— Data supplied —
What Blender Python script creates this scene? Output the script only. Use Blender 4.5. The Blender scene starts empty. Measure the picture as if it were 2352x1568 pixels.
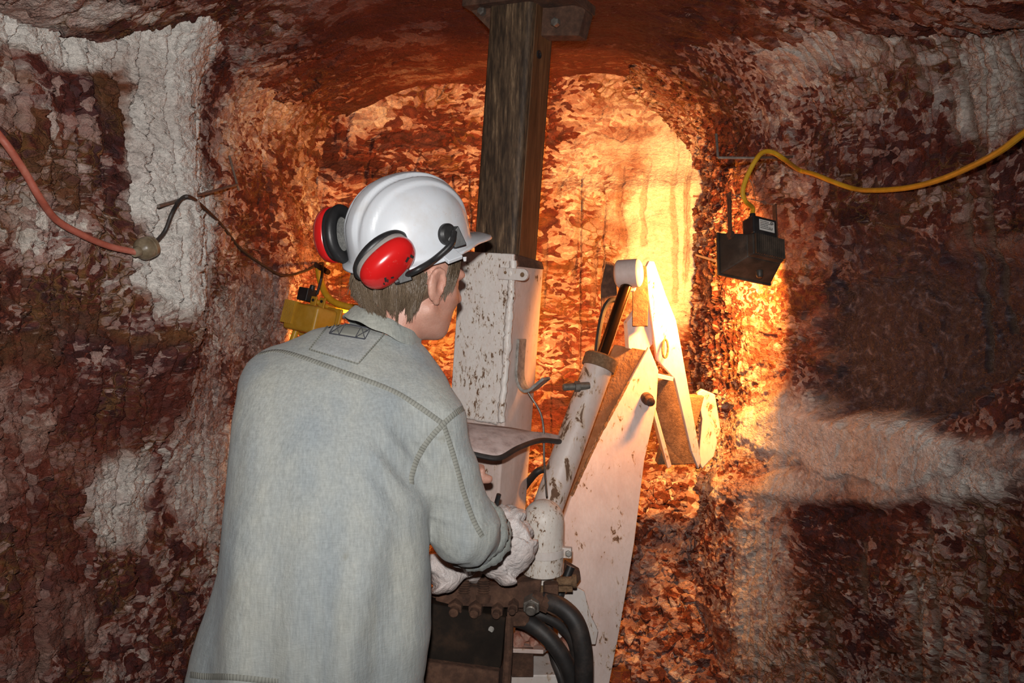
import bpy, bmesh, math, random
import numpy as np
from mathutils import Vector, Matrix, Euler
from mathutils.bvhtree import BVHTree

S = bpy.context.scene
COL = S.collection
random.seed(7)
RNG = np.random.default_rng(7)

# ------------------------------------------------------------------ camera, light, exposure
F_PX = 1850.0
PITCH = math.radians(4.1)
CAM = Vector((0.0, 0.0, 1.55))
cd = bpy.data.cameras.new('camera'); cam = bpy.data.objects.new('camera', cd); COL.objects.link(cam)
cam.location = CAM; cam.rotation_euler = (math.pi / 2 - PITCH, 0, 0)
cd.sensor_width = 36.0; cd.lens = F_PX / 2352 * 36.0; cd.clip_start = 0.02
S.camera = cam

w = bpy.data.worlds.new('world'); S.world = w; w.use_nodes = True
w.node_tree.nodes['Background'].inputs[0].default_value = (0.012, 0.009, 0.008, 1)
w.node_tree.nodes['Background'].inputs[1].default_value = 1.0
S.view_settings.view_transform = 'Standard'; S.view_settings.look = 'None'
S.view_settings.gamma = 1.0; S.view_settings.use_curve_mapping = False
S.view_settings.exposure = 0.0
S.cycles.max_bounces = 3; S.cycles.diffuse_bounces = 2; S.cycles.glossy_bounces = 2; S.cycles.transmission_bounces = 2
S.cycles.use_adaptive_sampling = True; S.cycles.adaptive_threshold = 0.04
S.cycles.sample_clamp_indirect = 6.0
S.cycles.use_denoising = True

def aim(o, to):
    o.rotation_euler = (Vector(to) - o.location).to_track_quat('-Z', 'Y').to_euler()

fl = bpy.data.lights.new('camera_flash', 'SPOT'); fo = bpy.data.objects.new('camera_flash', fl); COL.objects.link(fo)
fo.location = (-0.015, 0.0, 1.66); fl.energy = 152; fl.color = (1.0, 0.97, 0.94)
fl.shadow_soft_size = 0.018; fl.spot_size = math.radians(104); fl.spot_blend = 1.0
aim(fo, (-0.22, 2.0, 1.56))

LAMP_POS = Vector((0.724, 2.44, 1.636)); LAMP_AIM = Vector((0.22, 3.6, 1.24))
hl = bpy.data.lights.new('halogen_light', 'AREA'); ho = bpy.data.objects.new('halogen_light', hl); COL.objects.link(ho)
hl.shape = 'RECTANGLE'; hl.size = 0.13; hl.size_y = 0.07; hl.energy = 64; hl.spread = math.radians(144); hl.color = (1.0, 0.365, 0.07)
ld = (LAMP_AIM - LAMP_POS).normalized()
ho.location = LAMP_POS + ld * 0.062; aim(ho, LAMP_AIM)

WORK_POS = Vector((-0.735, 2.93, 1.42)); WORK_AIM = Vector((-0.2, 3.7, 1.2))
yl = bpy.data.lights.new('work_light', 'AREA'); yo = bpy.data.objects.new('work_light', yl); COL.objects.link(yo)
yl.shape = 'RECTANGLE'; yl.size = 0.13; yl.size_y = 0.08; yl.energy = 20; yl.color = (1.0, 0.39, 0.085)
wd = (WORK_AIM - WORK_POS).normalized()
yo.location = WORK_POS + wd * 0.07; aim(yo, WORK_AIM)

# ------------------------------------------------------------------ helpers
_fw = Vector((0, math.cos(PITCH), -math.sin(PITCH))); _up = Vector((0, math.sin(PITCH), math.cos(PITCH)))
def P(px, py, Y):
    """point of the place seen at photo position px,py whose world y is Y"""
    d = _fw + Vector((1, 0, 0)) * ((px - 1176) / F_PX) - _up * ((py - 784) / F_PX)
    return CAM + d * (Y / d.y)

def link(o, parent=None):
    COL.objects.link(o)
    if parent is not None:
        o.parent = parent
        bpy.context.view_layer.update
    return o

def tag(o, label=None, cat=None, group=None, kind=None):
    if label: o['label'] = label
    if cat: o['category'] = cat
    if group: o['group'] = group
    if kind: o['kind'] = kind
    return o

def origin_of(o):
    v = Vector((0, 0, 0))
    while o is not None:
        v += o.location; o = o.parent
    return v

def empty(name, loc):
    o = bpy.data.objects.new(name, None); o.location = loc; o.empty_display_size = 0.05
    COL.objects.link(o); return o

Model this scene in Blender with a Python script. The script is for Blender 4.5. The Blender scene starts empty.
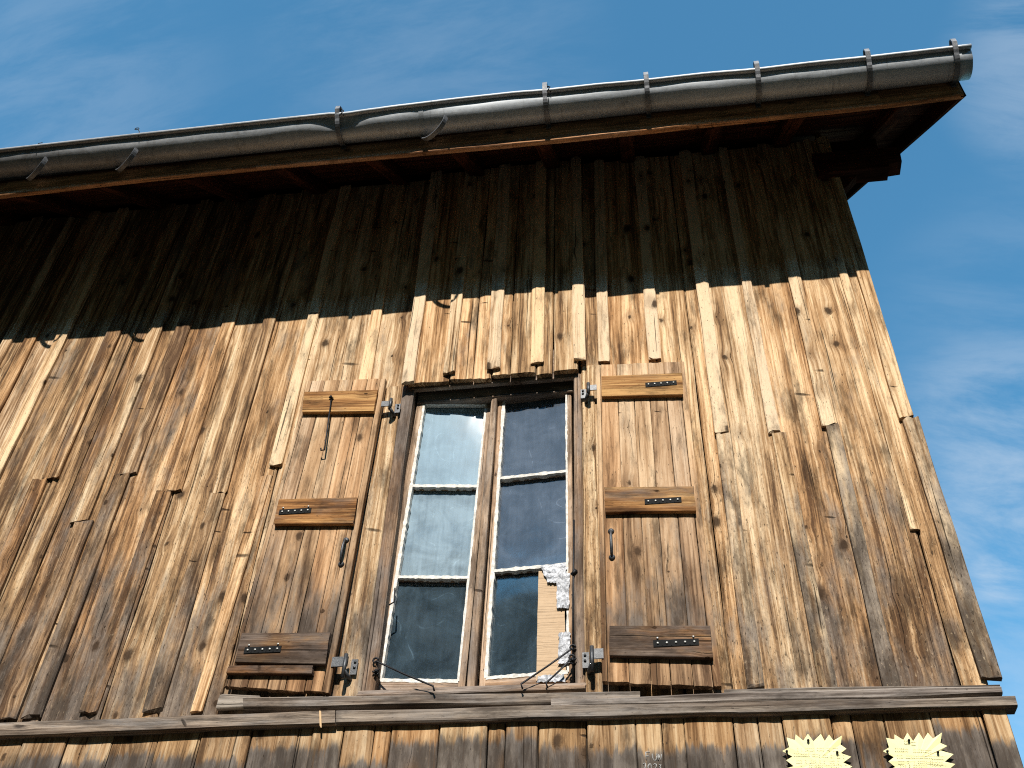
import bpy, math, random
from mathutils import Vector, Matrix, noise
random.seed(11)
S = bpy.context.scene
COL = S.collection
D = 3.3            # camera to wall, metres
EYE = 1.6          # eye height above the ground
F = 1042.0         # focal length in pixels of a 1024 wide frame

# ---------------------------------------------------------------- camera
U = Vector((53, -1089, F)).normalized()
R = -Vector((-8045, 606, F))
R = (R - U * R.dot(U)).normalized()
W = U.cross(R)
cam = bpy.data.cameras.new('camera')
cam.lens = 36 * F / 1024.0
cam.clip_end = 3000
cam.clip_start = .05
co = bpy.data.objects.new('camera', cam)
COL.objects.link(co)
co.matrix_world = Matrix(((R[0], -R[1], -R[2], 0), (W[0], -W[1], -W[2], -D),
                          (U[0], -U[1], -U[2], EYE), (0, 0, 0, 1)))
S.camera = co

def at(px, py, y=0.0):
    """metre coordinates (x, z above ground) of a surveyed photo point lying on the plane Y=y"""
    d = Vector((px - 512, py - 384, F))
    t = (D + y) / W.dot(d)
    return R.dot(d) * t, U.dot(d) * t + EYE
def P(px, py, y=0.0):
    x, z = at(px, py, y)
    return Vector((x, y, z))
Z = lambda h: h + EYE       # heights were surveyed from the eye level

# ---------------------------------------------------------------- object helpers
def tag(o, label=None, cat=None, group=None, kind=None):
    if label: o['label'] = label
    if cat: o['category'] = cat
    if group: o['group'] = group
    if kind: o['kind'] = kind
    return o
def empty(name, loc):
    o = bpy.data.objects.new(name, None)
    COL.objects.link(o)
    o.location = loc
    return o
def origin(o):
    v = Vector((0, 0, 0))
    while o is not None:
        v = v + o.location
        o = o.parent
    return v

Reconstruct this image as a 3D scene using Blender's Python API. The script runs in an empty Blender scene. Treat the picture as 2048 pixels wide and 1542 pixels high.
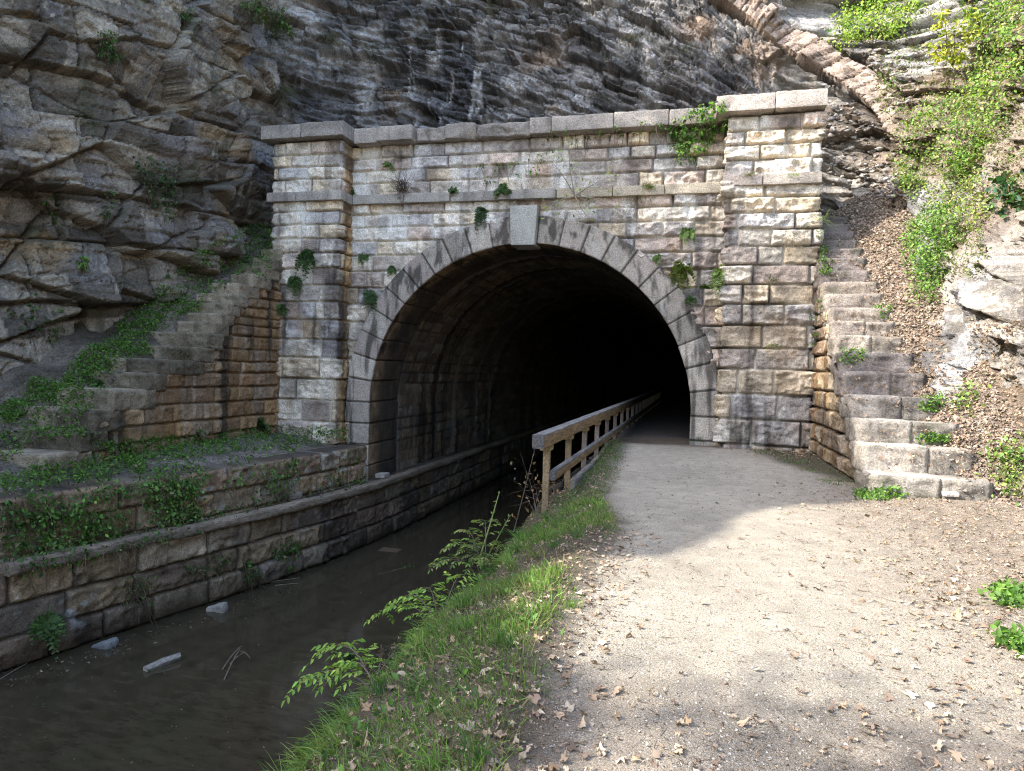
import bpy, math, random
import numpy as np
from mathutils import Matrix, Vector

random.seed(5)
rng = np.random.default_rng(11)
S = bpy.context.scene
COL = S.collection

# ------------------------------------------------------------------ noise
def _h(ix, iy, iz, seed):
    with np.errstate(over='ignore'):
        h = (ix.astype(np.int64).astype(np.uint32) * np.uint32(374761393)
             ^ iy.astype(np.int64).astype(np.uint32) * np.uint32(668265263)
             ^ iz.astype(np.int64).astype(np.uint32) * np.uint32(2246822519)
             ^ np.uint32((seed * 3266489917 + 12345) & 0xffffffff))
        h ^= h >> np.uint32(15); h *= np.uint32(2246822519)
        h ^= h >> np.uint32(13); h *= np.uint32(3266489917)
        h ^= h >> np.uint32(16)
    return h.astype(np.float64) / 4294967296.0

def hs(i, j=0, seed=0):
    i = np.asarray(i); j = np.broadcast_to(np.asarray(j), i.shape)
    return _h(i, j, np.zeros_like(i), seed)

def vn(x, y, z, seed=0):
    x, y, z = np.broadcast_arrays(x, y, z)
    xi, yi, zi = np.floor(x), np.floor(y), np.floor(z)
    fx, fy, fz = x - xi, y - yi, z - zi
    u = fx * fx * (3 - 2 * fx); v = fy * fy * (3 - 2 * fy); w = fz * fz * (3 - 2 * fz)
    r = 0
    for dz in (0, 1):
        wz = w if dz else 1 - w
        for dy in (0, 1):
            wy = v if dy else 1 - v
            a = _h(xi, yi + dy, zi + dz, seed); b = _h(xi + 1, yi + dy, zi + dz, seed)
            r = r + (a + (b - a) * u) * wy * wz
    return r * 2 - 1

def fbm(x, y, z, o=4, seed=0, gain=.5):
    r = 0; a = 1.; f = 1.; n = 0
    for k in range(o):
        r = r + a * vn(x * f + 3.1 * k, y * f - 1.7 * k, z * f + 5.3 * k, seed + k)
        n += a; a *= gain; f *= 2.03
    return r / n

def ridged(x, y, z, o=3, seed=0):
    r = 0; a = 1.; f = 1.; n = 0
    for k in range(o):
        r = r + a * (1 - 2 * np.abs(vn(x * f + 9 * k, y * f, z * f + 4 * k, seed + k)))
        n += a; a *= .5; f *= 2.1
    return r / n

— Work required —
Quote the records above exactly, from the first line through the line containing "ho.location = LAMP_POS", and leave out the pictures.

— Output below —
What Blender Python script creates this scene? Output the script only. Use Blender 4.5. The Blender scene starts empty. Measure the picture as if it were 2352x1568 pixels.
import bpy, bmesh, math, random
import numpy as np
from mathutils import Vector, Matrix, Euler
from mathutils.bvhtree import BVHTree

S = bpy.context.scene
COL = S.collection
random.seed(7)
RNG = np.random.default_rng(7)

# ------------------------------------------------------------------ camera, light, exposure
F_PX = 1850.0
PITCH = math.radians(4.1)
CAM = Vector((0.0, 0.0, 1.55))
cd = bpy.data.cameras.new('camera'); cam = bpy.data.objects.new('camera', cd); COL.objects.link(cam)
cam.location = CAM; cam.rotation_euler = (math.pi / 2 - PITCH, 0, 0)
cd.sensor_width = 36.0; cd.lens = F_PX / 2352 * 36.0; cd.clip_start = 0.02
S.camera = cam

w = bpy.data.worlds.new('world'); S.world = w; w.use_nodes = True
w.node_tree.nodes['Background'].inputs[0].default_value = (0.012, 0.009, 0.008, 1)
w.node_tree.nodes['Background'].inputs[1].default_value = 1.0
S.view_settings.view_transform = 'Standard'; S.view_settings.look = 'None'
S.view_settings.gamma = 1.0; S.view_settings.use_curve_mapping = False
S.view_settings.exposure = 0.0
S.cycles.max_bounces = 3; S.cycles.diffuse_bounces = 2; S.cycles.glossy_bounces = 2; S.cycles.transmission_bounces = 2
S.cycles.use_adaptive_sampling = True; S.cycles.adaptive_threshold = 0.04
S.cycles.sample_clamp_indirect = 6.0
S.cycles.use_denoising = True

def aim(o, to):
    o.rotation_euler = (Vector(to) - o.location).to_track_quat('-Z', 'Y').to_euler()

fl = bpy.data.lights.new('camera_flash', 'SPOT'); fo = bpy.data.objects.new('camera_flash', fl); COL.objects.link(fo)
fo.location = (-0.015, 0.0, 1.66); fl.energy = 152; fl.color = (1.0, 0.97, 0.94)
fl.shadow_soft_size = 0.018; fl.spot_size = math.radians(104); fl.spot_blend = 1.0
aim(fo, (-0.22, 2.0, 1.56))

LAMP_POS = Vector((0.724, 2.44, 1.636)); LAMP_AIM = Vector((0.22, 3.6, 1.24))
hl = bpy.data.lights.new('halogen_light', 'AREA'); ho = bpy.data.objects.new('halogen_light', hl); COL.objects.link(ho)
hl.shape = 'RECTANGLE'; hl.size = 0.13; hl.size_y = 0.07; hl.energy = 64; hl.spread = math.radians(144); hl.color = (1.0, 0.365, 0.07)
ld = (LAMP_AIM - LAMP_POS).normalized()
ho.location = LAMP_POS + ld * 0.062; aim(ho, LAMP_AIM)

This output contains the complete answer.